Sundance Review: 78/52

Alexandre O. Philippe directs an entire documentary around PSYCHO’s shower scene, and it’s terrific.

If you love Psycho, love Hitchcock, hell, if you love cinema, then 78/52 will feel like nothing so much as a cherished gift. Alexandre O. Philippe (The People vs. George Lucas, Doc of the Dead) spends ninety minutes dissecting a two-minute scene, and in doing so reveals the depth of Hitchock’s genius in a way a much broader discussion likely couldn’t.

The scene in question, of course, is Psycho’s shower scene. "78/52" refers to the number of camera setups and cuts in this two-minute scene, two minutes that changed cinema forever. 78/52 lovingly examines this scene from every angle: the narrative psychology behind it, the technical approach, Hitchock’s own brilliance and pathology, the scene’s incomparable influence on future films and television shows and even the rating system.

We hear from everyone from Janet Leigh’s body double Marli Renfro to Jamie Lee Curtis. Horror luminaries like Guillermo del Toro, the SpectreVision guys, Karyn Kusama and Neil Marshall all weigh in. The talking heads are mainly filmed in black and white, with the participants watching Psycho on a small, vintage television in an old-fashioned hotel room, then commenting on what they’ve just seen. It brings an immediacy to the testimonials, giving them an added weight that adheres nicely with the rest of the film.

Because the rest of the film carries so much weight. We see a ton of footage from Hitchcock’s interviews and Alfred Hitchcock Presents, a reminder that the director cheerfully spilled the secrets behind this and every other one of his cinematic marvels. He never hesitated to explain how and why he did something, with the understanding that no amount of knowledge could ever lessen the impact of his filmmaking. He was right – I left 78/52 much better-informed about the making of Psycho’s shower scene, but watching the scene later, I still found myself afraid. Knowledge isn’t power here – it’s just context.

The context only adds to the scene’s force, in fact. Philippe brings in an art historian to discuss the painting Norman Bates removes to spy on Marion Crane. It’s a version of Susanna and The Elders, a biblical story of a beautiful woman and two voyeurs that has been rendered dozens of times on canvas – but Hitchcock chose the one version in which the elders not only spy on Susanna but assault her, one of a hundred small hints Hitchcock wove into the fabric of his film to warn us of what we’re about to see.

We’re read the shower scene from both the book and the screenplay over Saul Bass’ storyboards. We see a demonstration of knives hacking into melons, every possible type of melon, and then we're left to picture the moment when Hitchcock opened his eyes in the sound studio and said, simply, “Casaba.” We hear from Walter Murch how he distinctly edited the bathroom scene in The Conversation as an inverse of the shower scene in Psycho. We hear from Martin Scorsese that he directed Jake La Motta’s worst beating as a shot-for-shot homage to Marion’s murder.

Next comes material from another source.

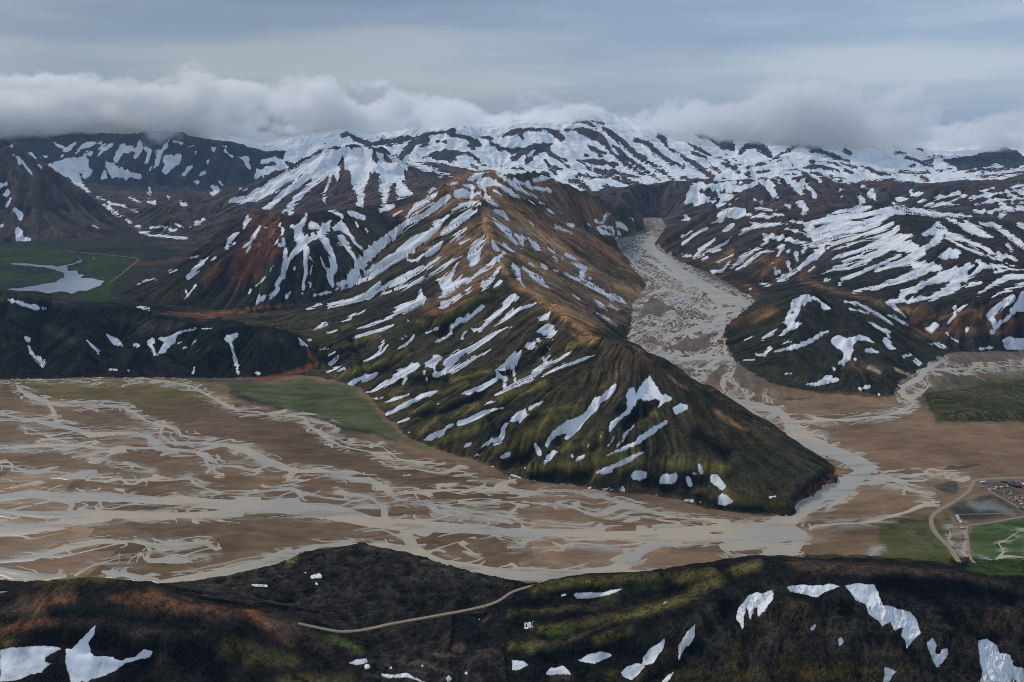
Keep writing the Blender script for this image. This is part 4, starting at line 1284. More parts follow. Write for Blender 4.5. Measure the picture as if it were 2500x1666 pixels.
# snow patches one can point to, by survey sheet and line
PATCH = {
('Q3',0):"snow patch with a ragged notch in the bottom left corner of the brown hill",
('Q3',1):"bird shaped snow patch with a tall pointed wing on the brown hill",
('Q4',30):"long flat snow strip in the dark hollow between two green mossy spurs",
('Q4',32):"snow patch with two hanging prongs on the rocky front of the mossy hill",
('Q4',33):"flat lens shaped snow strip just below the crest of the mossy hill",
('Q4',34):"largest snow patch sweeping down the mossy hill in a wide bent band",
('Q4',35):"narrow leaf shaped snow patch standing upright on the mossy hill",
('Q4',36):"hourglass snow patch in two lobes at the foot of the mossy hill",
('Q4',37):"flat leaf shaped snow patch lying below the long mossy spur",
('Q4',39):"low rounded snow patch at the lava edge under the mossy spur",
('Q4',40):"half moon snow patch on reddish earth at the bottom of the mossy hill",
('Q4',44):"hook shaped snow patch curling round a rock on the mossy hill",
('Q4',45):"stepped snow field filling the bottom right corner of the mossy hill",
('Q4',46):"ragged snow scrap at the bottom edge between the bent band and the hook",
('Q4',0):"peaked snow patch with a tent like top under the ridge summit",
('T4',5):"long slanting snow tongue left of the peaked patch on the ridge front",
('Q4',1):"small rounded snow patch on the dark slope right of the peaked patch",
('Q4',6):"round snow disc low on the ridge front above the gravel plain",
('Q4',7):"blunt broad snow patch right of the round disc on the ridge front",
('Q4',11):"slanted oval snow patch directly above the lowest one on the ridge tip",
('Q4',12):"lowest wedge shaped snow patch touching the foot of the ridge tip",
('T4',0):"forked snow patch with legs reaching down in the middle gully of the ridge",
('T4',20):"branching snow patch with a loop on the left part of the ridge front",
('T4',30):"heart shaped snow patch beside the ochre crest of the ridge",
('T1',128):"",
}
PATCH = {k: v for k, v in PATCH.items() if v}

ROAD_SURVEY = [
 ('road', 5.5, 'Q3', '1370,1298 1480,1322 1560,1335 1640,1332 1720,1318 1800,1300 2000,1264 2180,1230 2280,1200 2353,1155 2423,1132 2480,1120'),
 ('road', 9.0, 'Q4', '2353,628 2250,632 2140,640 2120,655 2100,690 2040,735 1970,775 1932,808 1930,840 1948,880 1990,925 2025,965 2045,1000 2055,1020'),
 ('road', 5.0, 'Q4', '2353,810 2290,820 2200,836 2110,848 2092,856 2094,900 2100,960 2110,1000 2130,1025'),
 ('path', 2.2, 'Q4', '2030,798 2120,797 2230,795 2330,793'),
 ('path', 2.6, 'Q4', '2190,690 2240,715 2300,748 2330,770'),
 ('path', 2.0, 'Q4', '1990,838 2060,841'),
 ('road', 4.0, 'Q3', '-60,1162 0,1160 60,1158 115,1150'),
 ('path', 3.0, 'T1', '740,1030 800,985 860,940 905,900 945,870 945,850 880,840 760,828 600,812 460,800'),
 ('path', 3.0, 'Q4', '1960,70 2000,90 2050,110 2110,150 2180,185')]
# ------------------------------------------------------------------ draw the survey sheets
CW, CH = 2353, 1568
def parse(txt):
    for line in txt.strip().split('\n'):
        p = line.split()
        if not p: continue
        if p[0] == 'P': yield 'P', np.array([[float(c) for c in q.split(',')] for q in p[1:]])
        else: yield 'S', np.array([[float(c) for c in q.split(',')] for q in p])
def to_sheet(kind, a, sh):
    ox, oy, k = SHEET[sh]; b = a.copy()
    b[:,0] = ox+k*a[:,0]; b[:,1] = oy+k*a[:,1]
    if kind == 'S': b[:,2] = a[:,2]*k*0.5
    return b
def window(b, m):
    r = b[:,2].max() if b.shape[1] == 3 else 0
    return (max(0, int(b[:,0].min()-r-m)), min(CW, int(b[:,0].max()+r+m)+2),
            max(0, int(b[:,1].min()-r-m)), min(CH, int(b[:,1].max()+r+m)+2))
def shape_sdf(kind, b, m):
    x0, x1, y0, y1 = window(b, m)
    if x1 <= x0 or y1 <= y0: return None
    X, Y = np.meshgrid(np.arange(x0, x1, dtype=np.float32), np.arange(y0, y1, dtype=np.float32))
    if kind == 'S':
        best = np.full(X.shape, -1e3, np.float32)
        if len(b) == 1: b = np.vstack([b, b+[[0.1,0,0]]])
        for p, q in zip(b[:-1], b[1:]):
            dx, dy = q[0]-p[0], q[1]-p[1]; l2 = dx*dx+dy*dy+1e-9
            t = np.clip(((X-p[0])*dx+(Y-p[1])*dy)/l2, 0, 1)
            best = np.maximum(best, p[2]+(q[2]-p[2])*t-np.hypot(X-p[0]-t*dx, Y-p[1]-t*dy))
        return best, (y0, y1, x0, x1)
    d = np.full(X.shape, 1e6, np.float32); n = len(b)
    for i in range(n):
        p, q = b[i], b[(i+1) % n]; dx, dy = q[0]-p[0], q[1]-p[1]; l2 = dx*dx+dy*dy+1e-9
        t = np.clip(((X-p[0])*dx+(Y-p[1])*dy)/l2, 0, 1)
        d = np.minimum(d, (X-p[0]-t*dx)**2+(Y-p[1]-t*dy)**2)
    return np.where(in_poly(list(map(tuple, b)), X, Y), 1, -1)*np.sqrt(d), (y0, y1, x0, x1)
FAR = -25.0
def draw(d, ids=None):
    cv = np.full((CH, CW), FAR, np.float32); idc = np.zeros((CH, CW), np.int16) if ids is not None else None
    n = 0
    for sh, txt in d.items():
        for k, (kind, a) in enumerate(parse(txt)):
            r = shape_sdf(kind, to_sheet(kind, a, sh), 24)
            if r is None: continue
            s, (y0, y1, x0, x1) = r; w = cv[y0:y1, x0:x1]
            if idc is not None: idc[y0:y1, x0:x1] = np.where(s > np.maximum(w, -12), ids.get((sh, k), 0), idc[y0:y1, x0:x1])
            np.maximum(w, s, out=w)
    return (cv, idc) if ids is not None else cv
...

Philippe starts somewhat macro – Robert Bloch’s book, the casting process, the narrative build-up – and, by the end of 78/52, goes very, very micro. We’re pulled into every one of those 78 setups and 52 cuts. We’re with Marion as she wrenches the shower curtain out of the rings, as the life leaves her fingers and the camera pulls slowly away from her unblinking eye – and we’re with the fussy, slim-suited little man who masterminded it all.